# GIVEN REQUEST
Copy every line of the listing that holds the string "Write".
** BEGIN TASK DATA **
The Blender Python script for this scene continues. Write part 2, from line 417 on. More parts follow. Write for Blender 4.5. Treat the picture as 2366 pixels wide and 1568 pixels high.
** END TASK DATA **
** BEGIN TASK DATA **
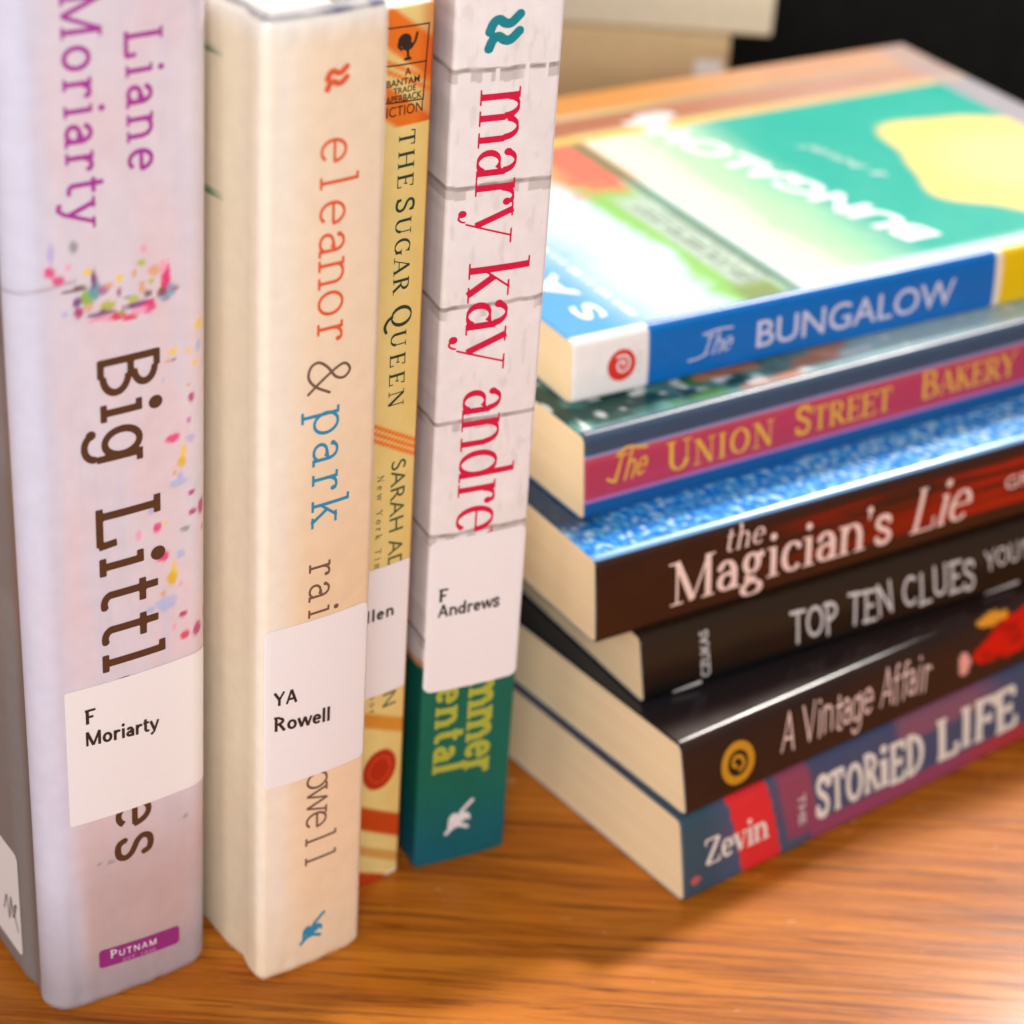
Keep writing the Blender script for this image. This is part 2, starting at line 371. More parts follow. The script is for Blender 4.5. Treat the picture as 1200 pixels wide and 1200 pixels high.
** END TASK DATA **
** BEGIN TASK DATA **
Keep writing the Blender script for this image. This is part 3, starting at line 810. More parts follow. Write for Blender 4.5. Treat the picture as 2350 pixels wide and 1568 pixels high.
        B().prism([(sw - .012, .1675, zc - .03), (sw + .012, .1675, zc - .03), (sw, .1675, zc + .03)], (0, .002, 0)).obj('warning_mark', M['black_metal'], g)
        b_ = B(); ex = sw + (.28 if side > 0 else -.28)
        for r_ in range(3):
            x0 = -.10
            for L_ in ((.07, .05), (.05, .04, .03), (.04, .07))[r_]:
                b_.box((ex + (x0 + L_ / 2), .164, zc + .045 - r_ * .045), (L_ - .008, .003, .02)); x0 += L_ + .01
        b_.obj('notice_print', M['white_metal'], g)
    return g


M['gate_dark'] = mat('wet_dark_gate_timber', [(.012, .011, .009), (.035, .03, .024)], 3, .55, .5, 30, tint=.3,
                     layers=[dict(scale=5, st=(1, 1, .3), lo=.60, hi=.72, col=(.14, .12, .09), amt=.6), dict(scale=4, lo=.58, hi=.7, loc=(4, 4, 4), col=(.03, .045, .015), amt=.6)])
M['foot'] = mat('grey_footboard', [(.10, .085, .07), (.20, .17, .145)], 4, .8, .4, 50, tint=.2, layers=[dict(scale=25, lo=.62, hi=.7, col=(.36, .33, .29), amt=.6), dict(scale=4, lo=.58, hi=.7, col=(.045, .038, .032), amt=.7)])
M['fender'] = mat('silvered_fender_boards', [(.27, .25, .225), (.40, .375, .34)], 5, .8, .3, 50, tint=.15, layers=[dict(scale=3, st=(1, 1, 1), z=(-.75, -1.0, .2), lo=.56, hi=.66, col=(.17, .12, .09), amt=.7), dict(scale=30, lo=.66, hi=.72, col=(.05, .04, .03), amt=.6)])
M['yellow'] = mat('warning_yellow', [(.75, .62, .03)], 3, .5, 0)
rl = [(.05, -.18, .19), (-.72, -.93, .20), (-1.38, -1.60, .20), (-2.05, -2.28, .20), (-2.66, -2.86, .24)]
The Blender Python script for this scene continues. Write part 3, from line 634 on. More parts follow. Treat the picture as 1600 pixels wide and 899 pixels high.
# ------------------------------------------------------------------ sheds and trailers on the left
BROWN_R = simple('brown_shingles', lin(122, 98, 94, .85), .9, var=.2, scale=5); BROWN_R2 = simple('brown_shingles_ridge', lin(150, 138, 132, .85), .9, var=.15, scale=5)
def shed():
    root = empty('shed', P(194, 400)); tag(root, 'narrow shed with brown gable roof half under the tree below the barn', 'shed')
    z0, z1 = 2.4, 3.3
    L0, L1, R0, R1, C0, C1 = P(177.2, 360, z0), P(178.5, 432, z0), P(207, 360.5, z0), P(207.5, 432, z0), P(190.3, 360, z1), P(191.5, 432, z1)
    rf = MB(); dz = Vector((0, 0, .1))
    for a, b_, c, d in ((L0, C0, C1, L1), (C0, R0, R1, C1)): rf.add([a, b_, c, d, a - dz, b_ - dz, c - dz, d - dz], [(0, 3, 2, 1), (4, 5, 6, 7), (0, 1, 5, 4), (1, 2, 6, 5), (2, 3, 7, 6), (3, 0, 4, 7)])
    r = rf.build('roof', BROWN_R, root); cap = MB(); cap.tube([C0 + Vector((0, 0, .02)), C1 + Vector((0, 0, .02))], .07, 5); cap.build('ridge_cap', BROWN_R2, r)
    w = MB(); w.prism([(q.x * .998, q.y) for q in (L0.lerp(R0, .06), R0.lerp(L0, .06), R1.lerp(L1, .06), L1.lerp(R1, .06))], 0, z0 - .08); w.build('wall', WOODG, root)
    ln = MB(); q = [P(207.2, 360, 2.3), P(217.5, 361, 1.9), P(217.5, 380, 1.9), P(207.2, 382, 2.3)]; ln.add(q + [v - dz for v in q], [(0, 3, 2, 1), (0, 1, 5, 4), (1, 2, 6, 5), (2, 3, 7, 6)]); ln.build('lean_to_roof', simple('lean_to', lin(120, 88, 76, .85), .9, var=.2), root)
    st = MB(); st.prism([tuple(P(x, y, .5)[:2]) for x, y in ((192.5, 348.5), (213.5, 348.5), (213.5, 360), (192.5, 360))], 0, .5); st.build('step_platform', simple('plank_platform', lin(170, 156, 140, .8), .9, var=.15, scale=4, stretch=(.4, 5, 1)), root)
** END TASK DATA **
# CORRECT RESPONSE
The Blender Python script for this scene continues. Write part 2, from line 417 on. More parts follow. Write for Blender 4.5. Treat the picture as 2366 pixels wide and 1568 pixels high.
Keep writing the Blender script for this image. This is part 3, starting at line 810. More parts follow. Write for Blender 4.5. Treat the picture as 2350 pixels wide and 1568 pixels high.
The Blender Python script for this scene continues. Write part 3, from line 634 on. More parts follow. Treat the picture as 1600 pixels wide and 899 pixels high.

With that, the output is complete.